The court contended that the board had erred in finding that the word elements of the signs at issue were likely to make a stronger impression on the relevant public than their respective figurative elements. “Such an assessment is, in the light of the weak distinctive character of the expression ‘Museum of Illusions’ in the signs at issue, incorrect,” it stated.

The court also held that, although the board’s finding that the mark had normal distinctiveness was not disputed by the parties, its merits must be reviewed, because that finding was based on an incorrect premise.

The court found that the board should have concluded that the earlier mark had a low degree of inherent distinctiveness.

‘No likelihood of confusion’

The court agreed with the board that the signs at issue were phonetically and conceptually identical as well as visually similar to a degree ranging from low to average.

But it held that the visual similarity between the signs and their phonetic and conceptual identity arose solely out of the presence, in those signs, of the expression ‘Museum of Illusions’ and this would only “slightly attract the attention” of the relevant public.

“Likewise, the capacity of that expression to identify the services at issue as coming from particular undertakings and thus to distinguish those services from those of other undertakings must also be held to be slight,” the court found.

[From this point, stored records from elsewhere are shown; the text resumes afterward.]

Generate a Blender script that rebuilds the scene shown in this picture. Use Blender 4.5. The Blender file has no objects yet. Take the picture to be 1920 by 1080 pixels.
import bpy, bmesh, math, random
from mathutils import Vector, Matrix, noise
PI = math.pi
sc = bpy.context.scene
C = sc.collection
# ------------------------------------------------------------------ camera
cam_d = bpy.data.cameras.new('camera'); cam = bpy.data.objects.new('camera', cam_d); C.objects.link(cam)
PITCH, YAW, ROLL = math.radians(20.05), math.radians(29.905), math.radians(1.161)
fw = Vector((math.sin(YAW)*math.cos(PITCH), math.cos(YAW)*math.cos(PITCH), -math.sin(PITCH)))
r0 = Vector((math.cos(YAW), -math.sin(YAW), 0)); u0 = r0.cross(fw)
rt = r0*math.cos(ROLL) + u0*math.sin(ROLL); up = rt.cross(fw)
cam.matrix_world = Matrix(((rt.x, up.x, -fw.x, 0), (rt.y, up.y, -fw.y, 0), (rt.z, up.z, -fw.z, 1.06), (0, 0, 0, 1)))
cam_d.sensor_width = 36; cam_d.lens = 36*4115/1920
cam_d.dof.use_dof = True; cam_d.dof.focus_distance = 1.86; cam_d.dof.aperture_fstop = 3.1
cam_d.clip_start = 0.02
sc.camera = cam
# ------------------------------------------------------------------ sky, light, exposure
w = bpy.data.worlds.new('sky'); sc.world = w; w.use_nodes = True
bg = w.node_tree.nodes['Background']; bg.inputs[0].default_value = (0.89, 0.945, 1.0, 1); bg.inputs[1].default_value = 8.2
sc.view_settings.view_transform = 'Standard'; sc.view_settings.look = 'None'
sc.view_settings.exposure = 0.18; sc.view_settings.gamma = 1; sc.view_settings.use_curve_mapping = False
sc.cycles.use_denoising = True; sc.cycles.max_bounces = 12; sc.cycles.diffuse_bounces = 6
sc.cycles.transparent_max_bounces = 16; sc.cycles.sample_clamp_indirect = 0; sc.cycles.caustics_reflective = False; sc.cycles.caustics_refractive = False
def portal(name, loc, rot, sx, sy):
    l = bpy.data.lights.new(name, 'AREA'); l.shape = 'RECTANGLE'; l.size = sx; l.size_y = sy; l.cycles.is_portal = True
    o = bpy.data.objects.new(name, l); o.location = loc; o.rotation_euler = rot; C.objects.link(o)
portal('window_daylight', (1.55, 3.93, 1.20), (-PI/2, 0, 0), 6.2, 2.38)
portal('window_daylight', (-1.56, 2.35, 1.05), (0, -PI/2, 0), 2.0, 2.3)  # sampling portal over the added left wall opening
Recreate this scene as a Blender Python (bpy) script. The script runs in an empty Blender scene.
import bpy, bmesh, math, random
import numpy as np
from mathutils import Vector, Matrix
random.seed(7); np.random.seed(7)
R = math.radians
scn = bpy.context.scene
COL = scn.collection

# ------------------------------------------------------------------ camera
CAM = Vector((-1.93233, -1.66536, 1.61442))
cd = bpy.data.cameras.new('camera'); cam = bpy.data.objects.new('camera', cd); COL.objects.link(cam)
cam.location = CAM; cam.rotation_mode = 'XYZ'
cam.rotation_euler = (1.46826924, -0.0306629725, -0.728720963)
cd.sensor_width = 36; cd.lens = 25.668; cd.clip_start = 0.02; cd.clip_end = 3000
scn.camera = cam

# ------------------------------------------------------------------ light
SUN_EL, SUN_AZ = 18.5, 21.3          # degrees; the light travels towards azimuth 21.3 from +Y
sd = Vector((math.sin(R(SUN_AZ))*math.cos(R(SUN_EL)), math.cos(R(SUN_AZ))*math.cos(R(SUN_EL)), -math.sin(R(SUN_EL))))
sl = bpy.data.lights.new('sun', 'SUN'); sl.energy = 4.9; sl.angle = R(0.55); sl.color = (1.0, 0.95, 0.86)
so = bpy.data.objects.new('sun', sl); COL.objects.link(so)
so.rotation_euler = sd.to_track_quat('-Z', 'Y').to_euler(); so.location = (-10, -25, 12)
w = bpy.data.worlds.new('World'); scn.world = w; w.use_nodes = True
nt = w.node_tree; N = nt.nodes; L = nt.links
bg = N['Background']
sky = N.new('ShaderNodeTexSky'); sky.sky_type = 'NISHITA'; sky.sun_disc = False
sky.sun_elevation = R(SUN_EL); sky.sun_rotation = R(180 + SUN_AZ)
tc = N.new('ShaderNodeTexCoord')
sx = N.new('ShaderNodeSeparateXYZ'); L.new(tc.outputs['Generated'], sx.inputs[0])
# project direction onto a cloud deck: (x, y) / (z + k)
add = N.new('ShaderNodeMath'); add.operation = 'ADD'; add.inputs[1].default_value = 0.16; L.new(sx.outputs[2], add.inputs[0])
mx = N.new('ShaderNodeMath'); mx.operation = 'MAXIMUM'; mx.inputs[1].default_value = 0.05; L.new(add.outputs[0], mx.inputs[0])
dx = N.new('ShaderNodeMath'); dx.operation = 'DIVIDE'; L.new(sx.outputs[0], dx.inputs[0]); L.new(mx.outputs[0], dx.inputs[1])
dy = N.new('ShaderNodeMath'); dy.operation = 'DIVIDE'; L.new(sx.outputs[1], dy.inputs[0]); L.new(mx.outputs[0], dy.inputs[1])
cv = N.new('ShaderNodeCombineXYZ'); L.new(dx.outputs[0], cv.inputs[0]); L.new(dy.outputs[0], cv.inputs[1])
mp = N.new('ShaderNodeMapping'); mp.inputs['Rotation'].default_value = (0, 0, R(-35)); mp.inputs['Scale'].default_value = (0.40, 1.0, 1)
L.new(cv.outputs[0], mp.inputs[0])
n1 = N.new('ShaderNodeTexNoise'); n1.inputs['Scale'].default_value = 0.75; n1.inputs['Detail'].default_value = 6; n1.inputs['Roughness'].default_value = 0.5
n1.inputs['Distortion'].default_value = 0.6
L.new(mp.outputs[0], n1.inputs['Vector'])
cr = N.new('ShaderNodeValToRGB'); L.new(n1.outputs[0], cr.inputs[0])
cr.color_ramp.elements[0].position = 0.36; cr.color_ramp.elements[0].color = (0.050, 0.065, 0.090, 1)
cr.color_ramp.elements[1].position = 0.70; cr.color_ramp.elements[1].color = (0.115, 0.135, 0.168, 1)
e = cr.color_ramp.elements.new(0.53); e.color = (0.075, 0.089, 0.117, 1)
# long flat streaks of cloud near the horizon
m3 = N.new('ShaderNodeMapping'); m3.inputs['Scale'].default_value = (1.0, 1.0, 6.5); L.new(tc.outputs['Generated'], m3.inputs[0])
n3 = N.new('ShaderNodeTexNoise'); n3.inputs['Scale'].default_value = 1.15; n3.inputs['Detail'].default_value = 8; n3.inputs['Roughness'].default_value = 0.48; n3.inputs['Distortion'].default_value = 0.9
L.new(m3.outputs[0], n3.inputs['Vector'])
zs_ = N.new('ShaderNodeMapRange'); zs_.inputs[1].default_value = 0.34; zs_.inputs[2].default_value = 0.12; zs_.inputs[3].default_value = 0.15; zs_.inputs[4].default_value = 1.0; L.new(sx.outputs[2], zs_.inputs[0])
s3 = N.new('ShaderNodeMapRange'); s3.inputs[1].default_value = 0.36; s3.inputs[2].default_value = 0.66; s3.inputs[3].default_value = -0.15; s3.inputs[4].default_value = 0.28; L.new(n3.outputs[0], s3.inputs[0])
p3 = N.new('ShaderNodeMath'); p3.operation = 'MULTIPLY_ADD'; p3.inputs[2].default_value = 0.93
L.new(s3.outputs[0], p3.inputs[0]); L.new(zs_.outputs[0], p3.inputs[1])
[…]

It concluded that the impact of those elements of similarity on the global assessment of the likelihood of confusion must be held to be low and that because the earlier mark has a low degree of inherent distinctiveness, it “enjoys less extensive protection and that therefore the likelihood of confusion is, in such a case, lower”.

The court stated: “Consequently, it must be held, as a result of the global assessment of the likelihood of confusion, that the board should, in the contested decision, have concluded that there was no such likelihood of confusion in the present case.”

The court annulled the decision of EUIPO’s second board of appeal and ordered each party to bear its own costs.